The Toro Company (NYSE: TTC) shares surged $100.75, rising 1.58% after reporting its first-quarter fiscal 2026 results. Net sales increased 4% year-over-year to $1.04 billion, reflecting broad growth across key segments. Adjusted earnings per share rose 14% to $0.74, driven by strong operational execution.
The Toro Company, TTC
Net earnings reached $67.9 million, compared with $52.8 million in the prior-year quarter. Diluted EPS improved 33% to $0.69, reflecting improved efficiency and pricing strategies. The company returned $133 million to shareholders, signaling strong cash flow management.
Management raised full-year guidance, expecting net sales growth of 3% to 6.5% and adjusted EPS between $4.40 and $4.60. The upward revision reflects continued demand, acquisition benefits, and operational improvements. Tornado Infrastructure Equipment acquisition contributed approximately 2% to net sales and modestly increased adjusted EPS.
Professional segment net sales reached $824 million, up 7.2% from $768.8 million last year. Growth was driven by higher shipments of snow, ice management, and underground construction products. Segment earnings rose to $137.6 million, representing 16.7% of net sales, aided by price realization and productivity improvements.

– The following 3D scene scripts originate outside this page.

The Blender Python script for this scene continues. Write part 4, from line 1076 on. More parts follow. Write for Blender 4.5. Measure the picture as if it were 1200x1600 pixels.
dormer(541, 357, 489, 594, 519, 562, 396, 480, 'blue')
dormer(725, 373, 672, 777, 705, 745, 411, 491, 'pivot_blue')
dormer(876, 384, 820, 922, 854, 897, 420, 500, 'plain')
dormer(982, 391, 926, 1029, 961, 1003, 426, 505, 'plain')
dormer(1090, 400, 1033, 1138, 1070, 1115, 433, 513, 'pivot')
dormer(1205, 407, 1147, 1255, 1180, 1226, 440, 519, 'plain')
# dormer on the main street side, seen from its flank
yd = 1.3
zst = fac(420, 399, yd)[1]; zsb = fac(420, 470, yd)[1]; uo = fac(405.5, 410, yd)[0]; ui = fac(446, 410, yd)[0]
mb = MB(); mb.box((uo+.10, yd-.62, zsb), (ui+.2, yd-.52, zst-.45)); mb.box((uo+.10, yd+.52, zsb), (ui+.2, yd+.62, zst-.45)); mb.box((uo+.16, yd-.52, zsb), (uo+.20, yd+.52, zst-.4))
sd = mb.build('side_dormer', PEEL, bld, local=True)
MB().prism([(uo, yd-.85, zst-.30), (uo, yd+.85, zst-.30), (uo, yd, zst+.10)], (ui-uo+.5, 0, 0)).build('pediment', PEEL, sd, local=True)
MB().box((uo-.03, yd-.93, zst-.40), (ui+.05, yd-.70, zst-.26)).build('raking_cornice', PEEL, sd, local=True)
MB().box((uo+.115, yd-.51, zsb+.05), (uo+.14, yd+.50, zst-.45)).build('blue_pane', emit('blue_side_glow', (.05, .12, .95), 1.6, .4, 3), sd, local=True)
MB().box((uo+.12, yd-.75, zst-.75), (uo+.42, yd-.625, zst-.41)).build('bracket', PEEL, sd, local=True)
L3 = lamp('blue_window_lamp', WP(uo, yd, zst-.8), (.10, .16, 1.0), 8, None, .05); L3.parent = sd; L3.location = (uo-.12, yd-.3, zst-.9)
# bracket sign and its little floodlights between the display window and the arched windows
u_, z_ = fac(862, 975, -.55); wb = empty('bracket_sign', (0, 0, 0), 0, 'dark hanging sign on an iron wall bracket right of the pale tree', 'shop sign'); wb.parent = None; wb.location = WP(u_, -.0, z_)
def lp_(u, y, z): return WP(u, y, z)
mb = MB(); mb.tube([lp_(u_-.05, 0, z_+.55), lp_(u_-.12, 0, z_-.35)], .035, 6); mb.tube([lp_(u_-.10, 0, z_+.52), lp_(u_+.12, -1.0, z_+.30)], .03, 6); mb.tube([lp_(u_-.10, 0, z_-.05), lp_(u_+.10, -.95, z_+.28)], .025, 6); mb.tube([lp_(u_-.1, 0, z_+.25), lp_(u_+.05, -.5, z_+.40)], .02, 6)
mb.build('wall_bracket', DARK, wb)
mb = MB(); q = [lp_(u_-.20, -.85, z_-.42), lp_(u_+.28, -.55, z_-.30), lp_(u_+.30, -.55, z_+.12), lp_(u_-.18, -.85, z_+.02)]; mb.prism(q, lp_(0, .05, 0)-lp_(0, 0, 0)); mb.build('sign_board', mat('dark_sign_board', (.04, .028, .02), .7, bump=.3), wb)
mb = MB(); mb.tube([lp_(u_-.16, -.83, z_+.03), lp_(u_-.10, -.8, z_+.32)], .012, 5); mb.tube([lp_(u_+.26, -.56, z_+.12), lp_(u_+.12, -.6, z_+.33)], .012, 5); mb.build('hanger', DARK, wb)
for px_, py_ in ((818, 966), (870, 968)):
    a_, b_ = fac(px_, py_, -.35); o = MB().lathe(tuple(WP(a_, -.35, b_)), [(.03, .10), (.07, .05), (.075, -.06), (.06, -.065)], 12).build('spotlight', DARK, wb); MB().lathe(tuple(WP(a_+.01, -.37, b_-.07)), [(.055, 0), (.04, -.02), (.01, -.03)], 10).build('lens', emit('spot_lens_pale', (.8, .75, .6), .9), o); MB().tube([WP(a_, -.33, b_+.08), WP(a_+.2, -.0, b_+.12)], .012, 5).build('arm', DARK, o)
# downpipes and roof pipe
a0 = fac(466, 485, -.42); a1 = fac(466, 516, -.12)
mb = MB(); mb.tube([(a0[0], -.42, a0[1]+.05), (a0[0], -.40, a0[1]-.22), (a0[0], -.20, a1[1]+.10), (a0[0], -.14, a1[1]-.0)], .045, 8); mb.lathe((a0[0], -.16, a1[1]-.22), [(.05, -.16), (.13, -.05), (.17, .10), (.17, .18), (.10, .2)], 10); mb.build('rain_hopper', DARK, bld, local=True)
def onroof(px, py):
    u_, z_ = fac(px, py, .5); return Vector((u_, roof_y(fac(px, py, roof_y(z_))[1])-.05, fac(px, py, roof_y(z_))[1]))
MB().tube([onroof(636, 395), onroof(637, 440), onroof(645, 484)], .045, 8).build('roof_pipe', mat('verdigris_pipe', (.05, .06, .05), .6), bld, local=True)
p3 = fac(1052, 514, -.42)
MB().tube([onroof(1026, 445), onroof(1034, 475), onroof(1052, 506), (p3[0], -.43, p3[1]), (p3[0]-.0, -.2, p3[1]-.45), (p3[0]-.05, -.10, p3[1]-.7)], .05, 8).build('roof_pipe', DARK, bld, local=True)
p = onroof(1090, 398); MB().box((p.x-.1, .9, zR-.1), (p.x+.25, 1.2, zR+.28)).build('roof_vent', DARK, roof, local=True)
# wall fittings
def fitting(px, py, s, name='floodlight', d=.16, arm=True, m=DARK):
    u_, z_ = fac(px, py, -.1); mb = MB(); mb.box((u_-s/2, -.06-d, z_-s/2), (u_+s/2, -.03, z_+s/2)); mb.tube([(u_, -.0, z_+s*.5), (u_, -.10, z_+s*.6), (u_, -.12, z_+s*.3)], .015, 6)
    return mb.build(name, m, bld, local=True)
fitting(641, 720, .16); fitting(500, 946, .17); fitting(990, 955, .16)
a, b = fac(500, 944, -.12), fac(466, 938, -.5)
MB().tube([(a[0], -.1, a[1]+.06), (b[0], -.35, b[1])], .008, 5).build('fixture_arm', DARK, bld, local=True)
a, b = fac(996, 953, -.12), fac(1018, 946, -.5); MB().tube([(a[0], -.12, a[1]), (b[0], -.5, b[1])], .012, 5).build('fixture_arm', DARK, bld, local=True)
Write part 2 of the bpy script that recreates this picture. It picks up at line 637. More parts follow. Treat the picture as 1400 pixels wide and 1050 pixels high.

Residential segment net sales fell 6.8% to $206 million, affected by lower lawn care shipments. However, higher sales of snow and ice products partially offset the decline. Residential earnings decreased to $13.2 million, reflecting higher material costs and lower sales volume.
The company maintained gross margins of 32.5%, down slightly from 33.7% last year. Adjusted gross margin stood at 33.4%, driven by productivity gains and price realization. SG&A expenses fell to 24.1% of net sales, reflecting cost savings and operational leverage.
Operating earnings as a percentage of net sales improved to 8.4%, compared with 7.8% last year. Adjusted operating earnings reached 9.8% of net sales, up from 9.4%, driven by productivity initiatives. Interest expense decreased to $14.2 million due to lower average borrowing rates.
The reported effective tax rate rose to 21.9%, while adjusted tax rate reached 21.5%, influenced by geographic earnings mix. Management emphasized ongoing investments in technology and innovation to improve customer productivity. These initiatives, combined with cost savings from the AMP program, support sustained growth and competitive advantage.
Full-year guidance reflects stable demand across underground construction, golf, grounds, and professional landscape contractor businesses. Normalizing turf product inventories and snow equipment sell-in in the second half are expected to support performance. The company’s strategic focus on brand portfolio, operational efficiency, and acquisitions underpins continued revenue and profit growth.